Türkiye’de her gün onlarca aile içi şiddet olayı medyaya yansıyor.

TÜİK verilerine göre yıllık boşanma oranları hızla artıyor.

Gerek eşler arası gerekse ebeveyn ile evlatlar arası geçimsizlikler zirve yapmış durumda.

Bundan dolayı Türkiye’de aile müessesesi ciddi zarar görmüş ve her gün cinnet getirip vahşetler işleyen, yuva dağıtan olaylara şahit oluyoruz.

Peki, ne olacak?

Toplumun yapı taşı olan aile müessesesi nasıl korunup kontrol altına alınacak?

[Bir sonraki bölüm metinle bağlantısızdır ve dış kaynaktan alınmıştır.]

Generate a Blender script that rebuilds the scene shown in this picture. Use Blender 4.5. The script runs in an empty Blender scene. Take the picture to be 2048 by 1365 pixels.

Bu konuda elbette herkesin yapması gereken görev ve sorumlulukları vardır.

Örneğin ebeveynler; çocuk eğitimine dikkat etmeli ve çocuklarının kimlerle arkadaşlık yaptıklarını bilmelidirler.

Eğitimciler ve yazarlar; her platformda aile mefhumunun korunması konusunu gündeme getirmeli ve bu konuda yazılar kaleme almalıdırlar.

Kanaat önderleri; devamlı bu konuya dikkat çekip toplumu bilinçlendirmelidirler.

Cemiyet ve STK’lar; her fırsatta ailenin korunması ile ilgili eğitici konferans ve seminerler düzenlemelidirler.

Kanaatimce yukarıda zikrettiğimiz görev ve sorumluluklar hakkıyla yerine gelse dahi ancak yapılması gerekenin yüzde onu yerine gelmiş olur. Çünkü en önemli görev ve sorumluluk siyasi iktidardadır.

Bilindiği gibi devletler ya da devleti yöneten siyasi iktidarlar; vatandaşlarının can, mal, akıl, din ve nesil emniyetlerini sağlamakla mükelleftirler.

Dolaysıyla nesil emniyetinin olması için de aile müessesesi sağlam bir şekilde korunmalıdır. Yoksa ne geçmiş deneyimlerimizi bu günümüze taşıyabiliriz ne bu günümüzü yarınlara aktarabiliriz ne de neslimizi muhafaza edebiliriz.

Ama maalesef siyasi iktidar aile müessesesinin korunması için yapması gerekenleri yapmıyor ya da yapamıyor.

Bilindiği gibi Türkiye’de dört bir kolda aile müessesesine saldırılar vardır.

Yürürlükte olan aile ile ilgili kanun maddelerinden ilgili yönetmeliklere, kadın hakları maskesi altında dile getirilen sözde masum taleplerden batıdan fonlanan sapkın yapılara, okullarda işlenen eğitimin işleyişinden içeriğine, kontrolsüz olarak girilen sosyal medya platformlarından TV program ve dizilere kadar. Hemen hepsi aile mefhumunu hedefe alıp “yalnız yaşama”, “anı yaşama” ve “hazzı yaşama” kültürünü genç dimağlara zerk etmeye çalışıyor.

Bu saldırılardan sadece TV program ve dizilerle ilgili kısa birkaç cümle yazmakla yetineyim.

Hem devlet televizyonları hem de siyasi iktidara yakın televizyonlar dâhil hemen hemen tüm TV kanalları resmen aile müessesine savaş açmış durumdalar.

Birbirlerini aldatan eşleri ve sapkın akımların ahlaksızlıklarını normal bir yaşam tarzı gibi sunmaları.

Nikâh akdi olmaksızın aynı evi paylaşan kadın erkeklerin durumunu ve flört etmeyi sıradan bir işleyişmiş gibi yansıtmaları.

Özellikle gençleri; uyuşturucu kullanan, hırsızlık yapan, alkol alan, yalan konuşan ve racon kesen karakterle özendirmeleri.

Aile yapısına bağlı olan, işlerini ebeveynleriyle istişare eden karakterleri de saf, meseleleri anlamayan, yeteneksiz olarak sunmaları…

Bu saydıklarım TV kanallarının aile yapısını tahrip etmek için ekranlara yansıttıkları sadece birkaç örnektir.

Siyasi iktidar ivedilikle aile müessesine yapılan saldırıları sonlandırmalı ve gerekli adımları atmalıdır. Yoksa yarın bile çok geç olabilir.